Celebrities now obligated to fulfill jury duty, reduced to plebeian status

Pin it

regis on juror appreciation day

Tina Fey, it's time to dust off that Princess Leia outfit. Due to budgetary cutbacks, celebrities are no longer exempt from New York jury duty.

Celebrities have been evading everyone's least favorite obligation for about fifteen years, thanks to Juror Appreciation Day. Back in the '90s, New York courts decided to incorporate a celebrity component into their exciting new holiday. People like Matthew Broderick, Uma Thurman, Julianna Margulies, and Tom Brokaw would gather in the Manhattan Supreme Court and speak to high-school kids about the importance of jury duty. In return, they didn't have to fulfill it themselves for two years. Because it's one thing to extol the virtues of public service, and quite another to listen to a totally lame case of petty theft.
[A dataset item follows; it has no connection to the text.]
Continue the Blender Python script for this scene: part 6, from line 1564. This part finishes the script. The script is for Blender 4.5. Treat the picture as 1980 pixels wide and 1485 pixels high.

But according to New York court spokesperson Arlene Hackel, cutbacks and downsizing forced the retirement of some of the event's coordinators, so the 2011 event has been canceled. Meaning that Conan O'Brien may have to take his own advice to the high schoolers and "bring a book" for "Russian literature time."

Some may see this as celebrities rightfully getting taken down a peg. Others may see it as a distraction to due process. Me? I see it as one step closer to my longstanding dream of a real-life 12 Angry Men starring Gary Busey.